Today the PMCA is housed at the Tom Ridge Environmental Center under the leadership of Joe Siegrist. In late summer he takes people on pontoon boat tours near sunset to view the huge martin roost of 20,000 at Presque isle Bay, which draws in birds from at least a 250-mile radius. Under their program called Project Martin Roost they’ve discovered at least 350 premigratory roosts in eastern North America and Canada. Most of these roosts are so large they show up on weather radar.
Usually the roosts are over large bodies of water with cover from reed beds and long brushy islands, but in urban and suburban settings they roost in trees or on manmade structures such as bridges and pipes. The farther south these roosts are, the longer the martins remain. Some are used from eight to 12 weeks.

But Stutchbury’s geolocator studies show that once the Pennsylvania birds set out for the south, they fly almost nonstop until they reach Central America as soon as five days later. Then they rest before continuing on to Brazil more slowly than when they head north in the spring.
Other research projects the PMCA engages in with citizen scientists are a Scout-
Arrival Study that tracks the northward migration of the first martins to be sighted at individual colonies and Project Martin Watch, a continent-wide effort to study the nesting dates, number of eggs laid and hatched and how many nestlings survived. They’ve also been banding martins since 1987.

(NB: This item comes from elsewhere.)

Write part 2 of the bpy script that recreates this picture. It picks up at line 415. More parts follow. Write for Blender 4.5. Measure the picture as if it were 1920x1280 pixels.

Wet weather is the largest threat to purple martins. If there is a long, cold, rainy spell in June and July, most of the year’s progeny will perish of cold, drown in their nests, or die of starvation since martins don’t fly in wet weather. European starlings and house sparrows may take over martin nests, so martins depend on their human landlords to remove the non-native invaders.
Owls and snakes are also a threat and deeper cavities make nests harder for owls and other avian predators to reach into. Snake guards installed on birdhouse poles can keep them away from the birdhouses.
With enough folks willing to be purple martin landlords, the eastern population of this beautiful bird should grow and thrive.